Home Practical Test Docs PDF

Chapter 12: Preserving Provenance

12.1 The Attribution Loss Problem

When summarizing results from multiple sources, the "claim → source" link can be lost:

Bad: "The AI music market is estimated at $3.2B." (No source, no year.)

Good:
{
  "claim": "The AI music market is estimated at $3.2B.",
  "source_url": "https://example.com/report",
  "source_name": "Global AI Music Report 2024",
  "publication_date": "2024-06-15",
  "confidence": 0.9
}

12.2 Handling Conflicting Data

When two sources provide different values:

{
  "claim": "Share of AI-generated music on streaming platforms",
  "values": [
    {
      "value": "12%",
      "source": "Spotify Annual Report 2024",
      "date": "2024-03",
      "methodology": "Automated classification"
    },
    {
      "value": "8%",
      "source": "Music Industry Association Survey",
      "date": "2024-07",
      "methodology": "Survey of 500 labels"
    }
  ],
  "conflict_detected": true,
  "possible_explanation": "Difference in methodology and time period"
}

Do not arbitrarily choose one value.
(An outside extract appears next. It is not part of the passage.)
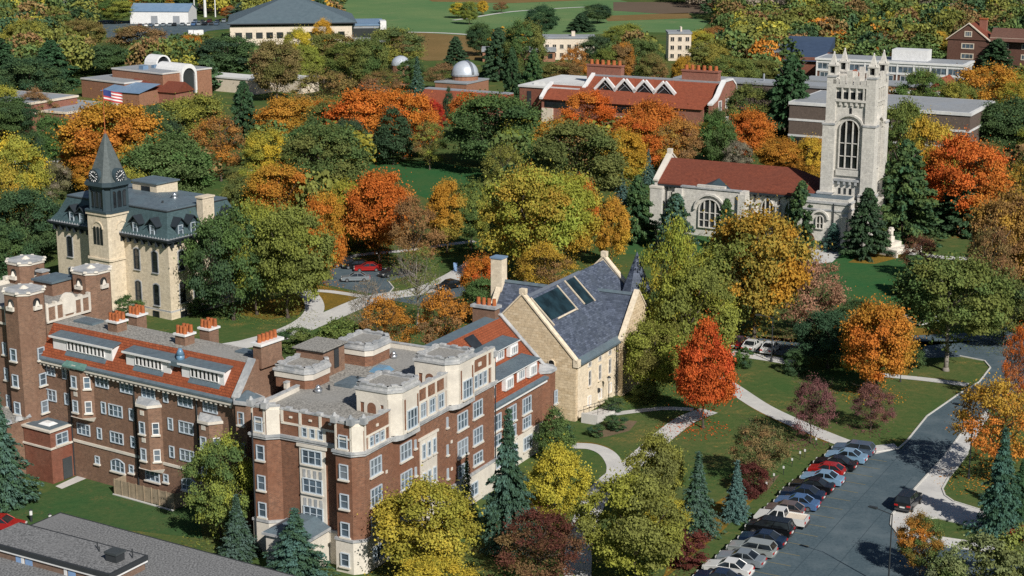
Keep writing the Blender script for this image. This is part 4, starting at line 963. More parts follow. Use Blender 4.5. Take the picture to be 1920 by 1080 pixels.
# stone porch at the foot of the left front
b = MB(S); b.box(-3.2,.7,1.9,6.6,0,3.6,0); b.box(-3.5,.74,1.6,6.9,3.603,3.85,1)
b.taper([(-3.4,1.7),(.7,1.7),(.7,6.8),(-3.4,6.8)],3.853,[(-1.6,3.4),(.7,3.4),(.7,5.1),(-1.6,5.1)],4.7,2)
b.obj('porch', ['limestone','coping','lead'], hall)
# --- right-hand wing with the steep red roof
VN, E0, U0, U1 = -1.2, 8.8, 26.4, 41.8
b = MB(S); b.box(U0,U1+.9,VN,12.4,0,E0-.1,0); b.obj('wall', 'brick_red', hall)
b = MB(S); b.box(U0+.03,U1+.9,VN-.13,VN+.1,0,3.4,0); b.obj('stone_base', 'limestone', hall)
k = (14.9-E0-.35)/(5.0-VN)
b = MB(S); b.xprism([(VN-.35,E0+.0),(5.0,14.9),(5.0,14.5),(VN-.35,E0-.3)], U0+.05, U1, 'u', 0); b.obj('tile_roof', 'tile_red', hall)
b = MB(S); b.xprism([(5.0,14.92),(6.5,15.1),(12.6,9.0),(12.6,8.6),(5.0,8.7)], U0+.06, U1-.05, 'u', 0); b.obj('ridge_roof', 'lead', hall)
b = MB(S); b.xprism([(VN-.55,E0-.28),(VN-.55,E0-.05),(VN+.3,E0+.45),(VN+.3,E0-.28)], U0+.05, U1+.4, 'u', 0); b.obj('gutter', 'lead', hall)
b = MB(S); b.box(U0+.05,U1+.5,VN-.42,VN-.002,E0-.62,E0-.29,0); b.obj('eaves_board', 'white_paint', hall)
roof_z = lambda v: E0+.34+(v-VN)*k
def ndorm(u0, u1, vf, h, wins):
    z0 = roof_z(vf); zt = z0+h; d = MB(S)
    vb = vf+(h+.05)/(k-.15)
    d.box(u0,u1,vf,vb-.25,z0-.4,zt,0)
    p = d.obj('dormer', ['tile_red'], hall)
    r = MB(S); r.slab([(u0-.3,vf-.45,zt+.05),(u1+.3,vf-.45,zt+.05),(u1+.1,vb+.2,zt+.08+.15*(vb-vf)),(u0-.1,vb+.2,zt+.08+.15*(vb-vf))],(0,0,1),.12,0,1); r.obj('dormer_roof', ['lead','white_paint'], p)
    for u, proj in wins:
        f = MB(S); f.box(u-.95,u+.95,vf-(.5 if proj else .08),vf+.02,z0-.05,zt-.02,0); f.obj('dormer_front', 'white_paint', p)
        win(p, S, u, vf-(.5 if proj else .08), z0+.12, '-v', 1.5, h-.3, 3, 1, frame='white_paint', sill=None)
ndorm(27.2,40.2,-.7,1.4,((28.4,True),(32.6,True),(36.2,False),(38.4,True)))
ndorm(29.5,39.6,1.7,1.25,((35.6,False),(38.2,True)))
b = MB(S); b.slab([(32.6,3.5,roof_z(3.5)),(34.6,3.5,roof_z(3.5)),(34.6,4.7,roof_z(4.7)),(32.6,4.7,roof_z(4.7))],(0,-.5,.8),.2,0); b.obj('skylight', 'glass_dark', hall)
b = MB(S); b.xprism([(VN-.4,E0),(5.0,15.1),(6.5,15.3),(12.6,9.2),(12.6,8.0),(VN-.4,8.0)], U1, U1+.45, 'u', 0); b.obj('gable_wall', 'brick_red', hall)
b = MB(S)
for (a,c) in (((VN-.5,E0+.15),(5.0,15.2)),((5.0,15.2),(6.5,15.4)),((6.5,15.4),(12.7,9.3))): b.slab([(U1-.06,a[0],a[1]),(U1+.52,a[0],a[1]),(U1+.52,c[0],c[1]),(U1-.06,c[0],c[1])],(0,0,1),.16,0)
b.objs('gable_coping', 'coping', hall)
b = MB(S); b.box(U1-.9,U1+.3,5.2,8.2,13.0,16.1,0); b.box(U1-1.1,U1+.5,5.0,8.4,16.103,16.4,1)
ch = b.obj('chimney', ['brick_brown','coping'], hall)
for v in (5.6,6.3,7.0,7.7): p = MB(S); p.cyl(U1-.3,v,16.35,17.2,.27,.23,8); p.obj('chimney_pot', 'terracotta', ch)
b = MB(S); b.prism([(U1+.3+1.7*math.cos(a), VN+.9+1.7*math.sin(a)) for a in [math.pi/8+math.pi/4*i for i in range(8)]], 0, 9.2, 0)
b.prism([(U1+.3+1.9*math.cos(a), VN+.9+1.9*math.sin(a)) for a in [math.pi/8+math.pi/4*i for i in range(8)]], 9.203, 9.5, 1)
b.taper([(U1+.3+1.75*math.cos(a), VN+.9+1.75*math.sin(a)) for a in [math.pi/8+math.pi/4*i for i in range(8)]], 9.503, [(U1+.3+.4*math.cos(a), VN+.9+.4*math.sin(a)) for a in [math.pi/8+math.pi/4*i for i in range(8)]], 10.0, 1)
b.obj('corner_turret', ['brick_red','coping'], hall)
for z in (5.6, 2.4):
    for u in (29.4,33.0,36.7): win(hall, S, u, VN-(0 if z > 4 else .13), z if z > 4 else 1.2, '-v', 2.1, 1.9 if z > 4 else 1.6, 3, 2)
for u in (29.4,33.0,36.7): win(hall, S, u, VN, 3.75, '-v', 2.0, 1.4, 3, 2)
win(hall, S, 42.6, VN-.8, 5.2, '-v', .7, 1.6)
# --- the long left wing
b = MB(W); b.box(0,8.4,0,29.4,0,13.3,0); b.obj('wall', 'brick_brown', hall)
b = MB(W); b.box(-.12,.0,0,25.2,4.15,4.45,0); b.obj('stone_band', 'limestone', hall)
b = MB(W); b.xprism([(-.75,13.42),(1.85,16.85),(1.85,16.4),(-.6,13.15)], .1, 29.3, 'v', 0); b.obj('tile_roof', 'tile_red', hall)
b = MB(W); b.xprism([(8.9,13.4),(5.8,16.85),(5.8,16.4),(8.7,13.2)], .1, 29.3, 'v', 0); b.obj('tile_roof', 'tile_red', hall)
b = MB(W); b.box(1.85,5.8,.1,29.3,16.4,16.87,0); b.obj('flat_roof', 'gravel', hall)
b = MB(W); b.xprism([(-.9,13.24),(-.9,13.44),(-.62,13.66),(-.62,13.24)], .0, 29.9, 'v', 0); b.obj('gutter', 'lead', hall)
b = MB(W); b.box(-.82,-.02,0,29.6,12.92,13.235,0)
for i in range(44): v = .4+i*.68; b.box(-.72,-.02,v,v+.26,12.62,12.92,0)
b.obj('bracketed_cornice', 'limestone', hall)
b = MB(W); b.xprism([(-1.35,13.25),(-1.35,13.42),(-.6,13.8),(-.6,13.25)], 21.6, 24.8, 'v', 0); b.obj('bay_roof', 'copper', hall)
wr = lambda u: 13.42+(u+.75)*(16.85-13.42)/2.6
def wdorm(v0, v1, w0, w1, n):
    zf = wr(.1); u = .1; d = MB(W)
    d.mesh([(u,v0,zf-.2),(u,v1,zf-.2),(u,v1,zf+1.45),(u,v0,zf+1.45),(1.3,v0,zf+1.45),(1.3,v1,zf+1.45)],[(0,1,2,3),(0,3,4),(1,5,2),(3,2,5,4)])
    p = d.obj('dormer', 'white_paint', hall)
    r = MB(W); r.slab([(u-.26,v0-.25,zf+1.42),(u-.26,v1+.25,zf+1.42),(1.42,v1+.1,zf+1.72),(1.42,v0-.1,zf+1.72)],(0,0,1),.10,0); r.obj('dormer_roof', 'lead', p)
    f = MB(W); f.box(u-.34,u-.24,v0-.32,v1+.32,zf+1.32,zf+1.53,0); f.obj('fascia', 'white_paint', p)
    ap = MB(W); ap.slab([(-.22,w0-.2,wr(-.22)),(-.22,w1+.2,wr(-.22)),(.09,w1+.2,wr(.09)),(.09,w0-.2,wr(.09))],(-.1,0,1),.07,0); ap.obj('apron', 'lead', p)
    for i in range(n):
        v = w0+(w1-w0)*(i+.5)/n; win(p, W, u, v, zf+.22, '-u', (w1-w0)/n*.82, .98, 1, 1, frame='white_paint', glass='glass_dark', sill=None, t=.035)
wdorm(18.3, 27.6, 19.4, 25.3, 10); wdorm(9.6, 16.2, 10.8, 14.8, 7); wdorm(2.0, 8.0, 2.7, 6.7, 7)
b = MB(W); b.box(-.2,1.4,8.0,9.6,15.6,16.1,0); b.obj('dormer_link', 'lead', hall)
b = MB(W); b.cyl(.9,8.9,15.9,16.6,.45,.45,12); b.cyl(.9,8.9,16.6,17.3,.5,.15,12); b.obj('roof_vent', 'sky_plastic', hall, smooth=True)
for (u,v,n_) in ((3.4,20.8,3),(6.6,21.0,3),(3.6,10.8,3),(6.8,10.3,3)):
    b = MB(W); b.box(u-.72,u+.72,v-.72,v+.72,15.8,17.9,0); b.box(u-.88,u+.88,v-.88,v+.88,17.903,18.12,1)
    ch = b.obj('chimney', ['brick_brown','white_paint'], hall)
    for dx in (-.45,.45):
        for dy in (-.5,0,.5): p = MB(W); p.cyl(u+dx,v+dy,18.12,18.95,.23,.2,8); p.obj('chimney_pot', 'terracotta', ch)
b = MB(W); b.box(3.2,5.0,24.6,27.6,16.87,17.1,0); b.obj('roof_hatch', 'lead', hall)
b = MB(W); b.box(4.0,5.4,1.4,4.0,16.87,17.05,0); b.obj('roof_hatch', 'lead', hall)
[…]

Preserve both with attribution and let the coordinator decide.

12.3 Include Dates for Correct Interpretation

Without dates, temporal differences can be misinterpreted as contradictions:

Bad: "Source A says 10%, source B says 15%. Contradiction."
Good: "Source A (2023) says 10%, source B (2024) says 15%. Likely +5% growth over a year."